What you are asked to do: The listing below must be repeated word for word, with its images excluded.

:::

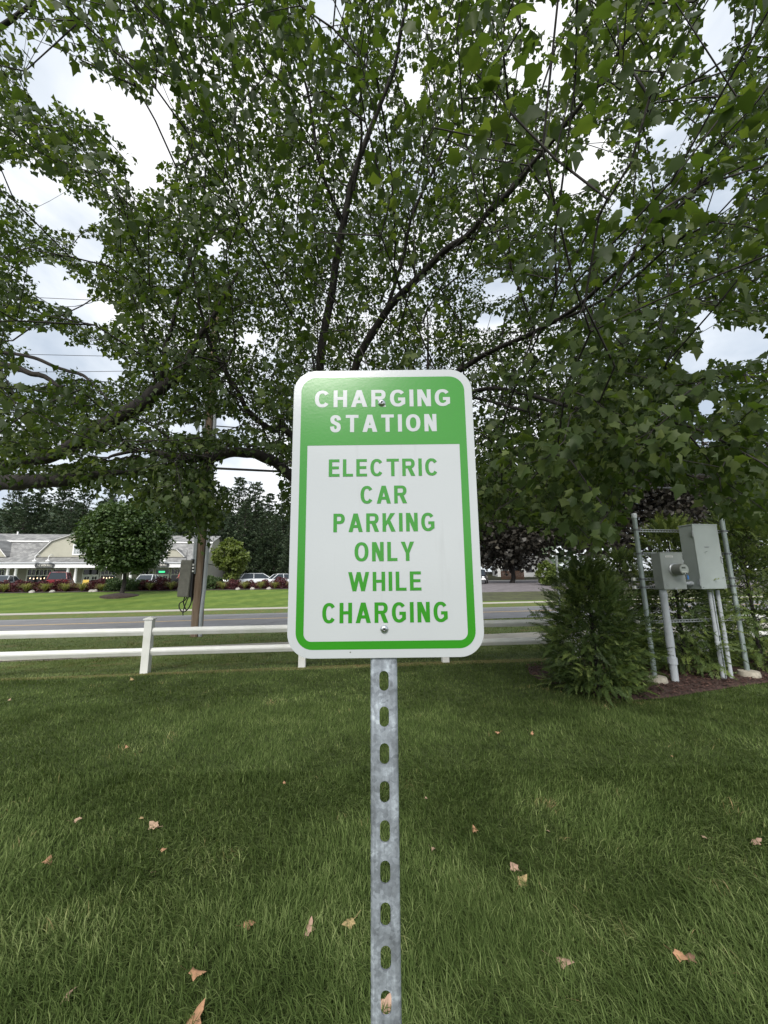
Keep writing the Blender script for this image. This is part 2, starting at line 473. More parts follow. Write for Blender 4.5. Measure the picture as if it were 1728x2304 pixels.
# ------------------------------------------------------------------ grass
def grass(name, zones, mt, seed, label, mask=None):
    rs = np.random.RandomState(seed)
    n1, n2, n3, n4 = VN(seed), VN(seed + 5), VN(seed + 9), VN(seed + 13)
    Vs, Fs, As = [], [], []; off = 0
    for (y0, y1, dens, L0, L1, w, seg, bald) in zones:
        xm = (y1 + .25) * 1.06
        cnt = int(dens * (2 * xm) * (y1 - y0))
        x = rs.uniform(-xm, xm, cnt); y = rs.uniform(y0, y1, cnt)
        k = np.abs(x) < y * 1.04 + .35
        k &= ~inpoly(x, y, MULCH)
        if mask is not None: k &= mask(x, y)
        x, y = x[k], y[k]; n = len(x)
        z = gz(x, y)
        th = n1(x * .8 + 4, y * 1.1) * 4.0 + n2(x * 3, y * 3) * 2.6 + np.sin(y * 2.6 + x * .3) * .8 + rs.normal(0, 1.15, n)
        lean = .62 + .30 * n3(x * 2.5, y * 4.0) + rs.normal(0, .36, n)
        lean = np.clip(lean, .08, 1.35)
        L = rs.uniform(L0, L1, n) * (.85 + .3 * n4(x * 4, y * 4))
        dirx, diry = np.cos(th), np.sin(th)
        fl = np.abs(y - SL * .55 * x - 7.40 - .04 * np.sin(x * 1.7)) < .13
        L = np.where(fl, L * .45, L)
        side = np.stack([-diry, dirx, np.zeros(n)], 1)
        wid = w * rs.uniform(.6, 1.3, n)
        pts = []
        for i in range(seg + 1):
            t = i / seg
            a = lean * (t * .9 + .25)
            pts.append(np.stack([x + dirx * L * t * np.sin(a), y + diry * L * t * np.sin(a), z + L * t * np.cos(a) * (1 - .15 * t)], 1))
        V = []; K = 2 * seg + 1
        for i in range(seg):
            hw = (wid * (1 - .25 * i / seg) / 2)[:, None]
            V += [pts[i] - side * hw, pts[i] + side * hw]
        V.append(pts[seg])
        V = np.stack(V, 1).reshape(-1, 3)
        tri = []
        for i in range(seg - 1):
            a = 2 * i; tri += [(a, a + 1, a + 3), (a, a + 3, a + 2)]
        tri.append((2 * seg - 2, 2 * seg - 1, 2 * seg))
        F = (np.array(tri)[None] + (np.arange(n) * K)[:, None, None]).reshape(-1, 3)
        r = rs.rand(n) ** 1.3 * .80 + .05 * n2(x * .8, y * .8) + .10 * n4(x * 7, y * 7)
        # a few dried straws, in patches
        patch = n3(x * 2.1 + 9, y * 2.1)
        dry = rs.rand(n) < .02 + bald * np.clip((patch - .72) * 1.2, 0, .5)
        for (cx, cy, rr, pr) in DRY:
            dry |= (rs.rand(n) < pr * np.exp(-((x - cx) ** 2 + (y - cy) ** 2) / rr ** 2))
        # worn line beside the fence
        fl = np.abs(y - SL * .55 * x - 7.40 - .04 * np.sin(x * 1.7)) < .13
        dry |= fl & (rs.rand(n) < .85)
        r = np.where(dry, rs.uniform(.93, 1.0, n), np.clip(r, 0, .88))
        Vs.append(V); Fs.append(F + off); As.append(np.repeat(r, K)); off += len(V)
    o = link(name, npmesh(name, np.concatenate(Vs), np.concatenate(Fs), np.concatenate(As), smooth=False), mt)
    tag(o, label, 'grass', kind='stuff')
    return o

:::

Task response:
Keep writing the Blender script for this image. This is part 2, starting at line 473. More parts follow. Write for Blender 4.5. Measure the picture as if it were 1728x2304 pixels.
# ------------------------------------------------------------------ grass
def grass(name, zones, mt, seed, label, mask=None):
    rs = np.random.RandomState(seed)
    n1, n2, n3, n4 = VN(seed), VN(seed + 5), VN(seed + 9), VN(seed + 13)
    Vs, Fs, As = [], [], []; off = 0
    for (y0, y1, dens, L0, L1, w, seg, bald) in zones:
        xm = (y1 + .25) * 1.06
        cnt = int(dens * (2 * xm) * (y1 - y0))
        x = rs.uniform(-xm, xm, cnt); y = rs.uniform(y0, y1, cnt)
        k = np.abs(x) < y * 1.04 + .35
        k &= ~inpoly(x, y, MULCH)
        if mask is not None: k &= mask(x, y)
        x, y = x[k], y[k]; n = len(x)
        z = gz(x, y)
        th = n1(x * .8 + 4, y * 1.1) * 4.0 + n2(x * 3, y * 3) * 2.6 + np.sin(y * 2.6 + x * .3) * .8 + rs.normal(0, 1.15, n)
        lean = .62 + .30 * n3(x * 2.5, y * 4.0) + rs.normal(0, .36, n)
        lean = np.clip(lean, .08, 1.35)
        L = rs.uniform(L0, L1, n) * (.85 + .3 * n4(x * 4, y * 4))
        dirx, diry = np.cos(th), np.sin(th)
        fl = np.abs(y - SL * .55 * x - 7.40 - .04 * np.sin(x * 1.7)) < .13
        L = np.where(fl, L * .45, L)
        side = np.stack([-diry, dirx, np.zeros(n)], 1)
        wid = w * rs.uniform(.6, 1.3, n)
        pts = []
        for i in range(seg + 1):
            t = i / seg
            a = lean * (t * .9 + .25)
            pts.append(np.stack([x + dirx * L * t * np.sin(a), y + diry * L * t * np.sin(a), z + L * t * np.cos(a) * (1 - .15 * t)], 1))
        V = []; K = 2 * seg + 1
        for i in range(seg):
            hw = (wid * (1 - .25 * i / seg) / 2)[:, None]
            V += [pts[i] - side * hw, pts[i] + side * hw]
        V.append(pts[seg])
        V = np.stack(V, 1).reshape(-1, 3)
        tri = []
        for i in range(seg - 1):
            a = 2 * i; tri += [(a, a + 1, a + 3), (a, a + 3, a + 2)]
        tri.append((2 * seg - 2, 2 * seg - 1, 2 * seg))
        F = (np.array(tri)[None] + (np.arange(n) * K)[:, None, None]).reshape(-1, 3)
        r = rs.rand(n) ** 1.3 * .80 + .05 * n2(x * .8, y * .8) + .10 * n4(x * 7, y * 7)
        # a few dried straws, in patches
        patch = n3(x * 2.1 + 9, y * 2.1)
        dry = rs.rand(n) < .02 + bald * np.clip((patch - .72) * 1.2, 0, .5)
        for (cx, cy, rr, pr) in DRY:
            dry |= (rs.rand(n) < pr * np.exp(-((x - cx) ** 2 + (y - cy) ** 2) / rr ** 2))
        # worn line beside the fence
        fl = np.abs(y - SL * .55 * x - 7.40 - .04 * np.sin(x * 1.7)) < .13
        dry |= fl & (rs.rand(n) < .85)
        r = np.where(dry, rs.uniform(.93, 1.0, n), np.clip(r, 0, .88))
        Vs.append(V); Fs.append(F + off); As.append(np.repeat(r, K)); off += len(V)
    o = link(name, npmesh(name, np.concatenate(Vs), np.concatenate(Fs), np.concatenate(As), smooth=False), mt)
    tag(o, label, 'grass', kind='stuff')
    return o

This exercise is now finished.